Herewith, the familiar baby steps: In the seedy reaches of Baltimore, a disaffected white foster child named Tyler Gage (She's the Man's buff Channing Tatum) stews in his own juices, steals cars, and shoots playground hoops with streetwise black friends like Mac (hulking Damaine Radcliff). Predictably, Tyler wears his baseball cap backwards and confronts his dead-end hopelessness with a sneer and a shrug. But he has also picked up a slew of transracial leaps, tumbles, and spins on the way to high school and that, of course, is the one thing that sets him free -- busting moves. For our glowering, semisoulful Ty, the Bee Gees may be ancient history (if he knows them at all), but the fever burns deep inside him too. What dumb luck, then, to get caught vandalizing a stage set at the elite-albeit-funky Maryland School of the Arts. Ordered by the judge to take up mop and bucket for 200 hours of community service at the school, our boy is about to discover his self-esteem and get redeemed by aesthetics. As if we didn't already know that art heals all wounds.
The dancing's inventive, but not especially dirty. Relieved of his janitorial duties when an ambitious rich girl (dancer/actress Jenna Dewan) needs a new partner for her number in the upcoming senior showcase, Tyler becomes the unfettered improviser of the new duo. The lithe, pretty girl, whose name is Nora, provides the classicism. Says he of her style: "This whole thing is stiff. It's boring." Replies she: Go get yourself a pair of tights, and then we'll see what we can do about that. From the beginning, the artistic cross-pollination and the budding love affair are destined to work out. Add the raw to the refined, combine unschooled passion with high purpose, and, well, you know. Bingo.

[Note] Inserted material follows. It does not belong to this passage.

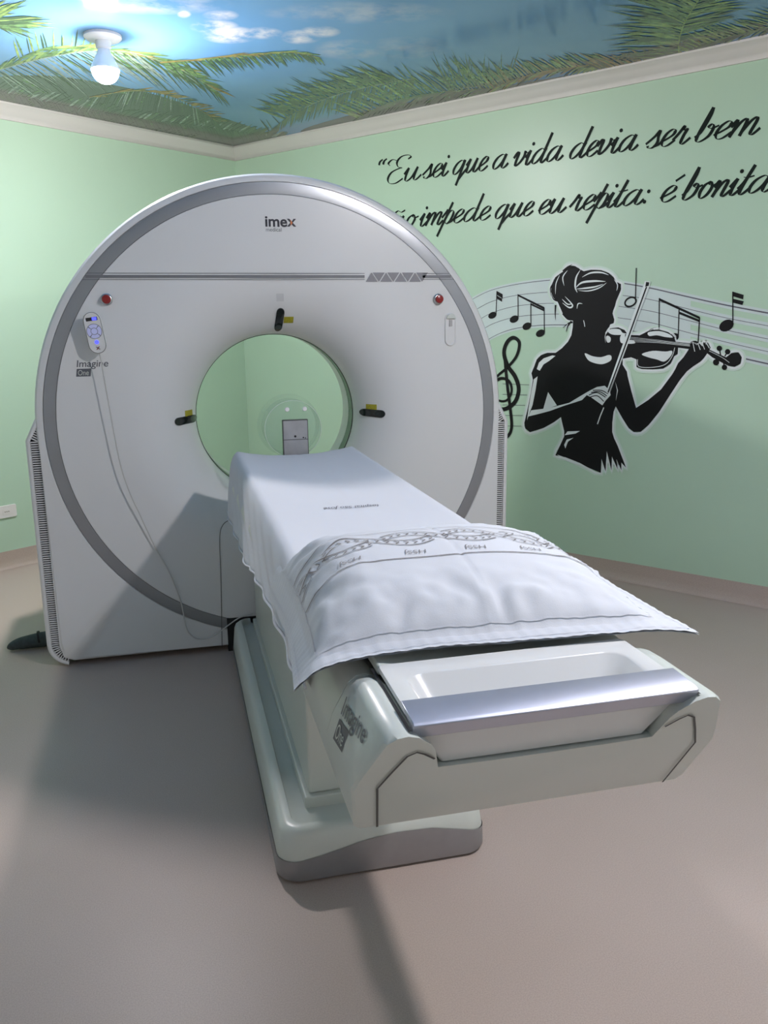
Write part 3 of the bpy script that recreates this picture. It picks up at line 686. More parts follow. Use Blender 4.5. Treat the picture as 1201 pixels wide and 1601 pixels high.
for hx, hz, hr in ((.018, .959, .0045), (.050, .953, .003), (.058, .951, .0022)):
    mb = MB(); mb.loft([[(hx + hr * math.cos(k * PI / 6), y, hz + hr * math.sin(k * PI / 6)) for k in range(12)] for y in (-0.2300, -0.2280)]); mb.build('screw_hole', M['dark'], br)

# ------------------------------------------------------------------ bed sheet
SX = 0.014
hem_tab = [(.24, .672), (.73, .668), (1.06, .692), (1.37, .733), (1.75, .765), (2.3, .80)]
def sheet_pt(s, y):
    """s in -1..1 across; |s|<.55 on the table top, beyond it the hanging side"""
    sg = -1 if s < 0 else 1; a = abs(s)
    wob = noise.noise(Vector((s * 3, y * 4, 1.7)))
    if a <= .55:
        x = SX + sg * .226 * (a / .55); z = .8895 + .0235 * (a / .55) ** 2.2 + .0018 * wob
        z -= .0016 * math.exp(-((x - .03) / .006) ** 2) - .0010 * noise.noise(Vector((x * 22, y * 10, 5)))
        return Vector((x, y, z))
    t = (a - .55) / .45; ze = interp(-y, hem_tab)
    rr = .028
    z_top = .913; drop = z_top - ze
    z = z_top - drop * (t ** 1.12)
    out = .226 + .026 * (1 - math.exp(-t * 9)) + .022 * t
    fold = .0040 * math.sin(30 * y + 16 * t + 2.5 * sg + 2 * noise.noise(Vector((y * 3, sg, 0)))) * min(1, t * 1.6) * (1 if -y > .36 else max(0, (-y - .24) / .12))
    x = SX + sg * (out + fold + .006 * wob * t)
    yy = y - .03 * t * math.sin(y * 5)
    z += .008 * noise.noise(Vector((y * 6, sg * 2, 3))) * t
    return Vector((x, yy, z))
sheet = MB(); NS, NY = 72, 130
ys = [-.252 - .02 * (k / 4) for k in range(4)] + [lerp(-.275, -2.20, k / NY) for k in range(NY + 1)]
sheet.loft([[sheet_pt(-1 + 2 * k / NS, y) for k in range(NS + 1)] for y in ys], closed=False, cap0=False, cap1=False)
# head end tucks down over the end of the table top
sheet.loft([[sheet_pt(-.55 + 1.1 * k / 40, -.252) for k in range(41)], [sheet_pt(-.55 + 1.1 * k / 40, -.252) + Vector((0, .006, -.012)) for k in range(41)], [sheet_pt(-.55 + 1.1 * k / 40, -.252) + Vector((0, .008, -.03)) for k in range(41)]], closed=False, cap0=False, cap1=False)
so = sheet.build('bed_sheet', M['linen'], None, smooth=80, solid=.002)
tag(so, 'white cotton sheet draped over the table top with hanging sides', 'bed sheet')
hem = MB()
for sg in (-1, 1):
    P = [sheet_pt(sg * 1.0, y) + Vector((sg * .001, 0, .003)) for y in ys]
    hem.tube(P, .0028, 6)
hem.build('hem', M['linen'], so)
t1 = text_mesh('printed_text', 'Hospital São José', .042, M['ink'], so, (.112, -1.272, .8925), (-1, .02, 0), (-.02, -1, 0), shear=.35, fit=.17)

# ------------------------------------------------------------------ pillow
PX, PY, HX, HY = .012, -2.075, .325, .315
FL = .86                         # flange starts here
CFL, CFR, CBL, CBR = (-.318, -2.395), (.343, -2.432), (-.300, -1.765), (.352, -1.775)   # the four corners, foot end first
def pillow_pt(u, v, side=1):
    a, b = (u + 1) / 2, (v + 1) / 2
    x = lerp(lerp(CFL[0], CFR[0], a), lerp(CBL[0], CBR[0], a), b); y = lerp(lerp(CFL[1], CFR[1], a), lerp(CBL[1], CBR[1], a), b)
    x -= HX * u * .020 * (1 - v * v); y -= HY * v * .012 * (1 - u * u)      # edges curve in slightly between the corners
    uu, vv = abs(u) / FL, abs(v) / FL
    h = 0
    if uu < 1 and vv < 1: h = ((1 - uu ** (4.5 if u < 0 else 2.8)) * (1 - vv ** 2.4)) ** .60
    big = noise.noise(Vector((x * 5, y * 5, 2))) * .006
    edge = max(uu, vv); t = u if vv > uu else v
    amp = max(0, min(1, (edge - .45) / .4)) * (1 if edge < 1 else .3)
    n1 = noise.noise(Vector((u * 2.6, v * 2.6, 7)))
    wr = 1.5 * amp * (.0045 * math.sin(t * 19 + n1 * 7) * (.5 + n1) + .0055 * noise.noise(Vector((x * 17, y * 17, 4))) + .003 * noise.noise(Vector((x * 40, y * 40, 8))))
    crease = -.0022 * math.exp(-((u - .03) / .012) ** 2) * (1 if uu < 1 and vv < 1 else 0)
    fl = 0
    if edge > .97: fl = .0030 * noise.noise(Vector((x * 14, y * 14, 9))) + .0006 * math.sin(t * 90)
    if side > 0: z = .917 + .084 * h + big * h + wr * (h ** .4 if h > 0 else .25) + fl + crease
    else: z = .914 + fl
    d = max(0, -.52 - u) / .48                                  # the overhanging end folds down beside the table
    z -= d * d * (.020 + .050 * b ** .7) + .012 * d
    x += .022 * d * d * (1 - .4 * abs(v))
    if u < -FL:
        f = (-FL - u) / (1 - FL); x += (CFL[0] - CFR[0]) / -2 * (1 - FL) * f * (.12 + .30 * b); z -= .022 * f * (.6 + .4 * b)
    e = max(0, u - .70) / .30; z -= .012 * e * e * (1 if v < 0 else .4)
    return Vector((x, y, z))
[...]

Tatum's relentless African American impersonation soon wears out its welcome, and the screenwriters are hard-pressed to advance the narrative. Suffice it to say that a predictable falling-out between hero and heroine, a secondary romance involving two other students, and a drive-by shooting we've seen coming from the start don't exactly stir the blood. Director Fletcher's strength is obviously her choreography, but the rehearsal scenes are repetitious, and the exciting grand finale leaves you hungering for more -- even if the clumsy way it's filmed falls a little short of Bob Fosse or Stanley Donen. Inspiring dancers to move beautifully is one thing; getting their hard work to look right on the screen, rather than a stage, is another.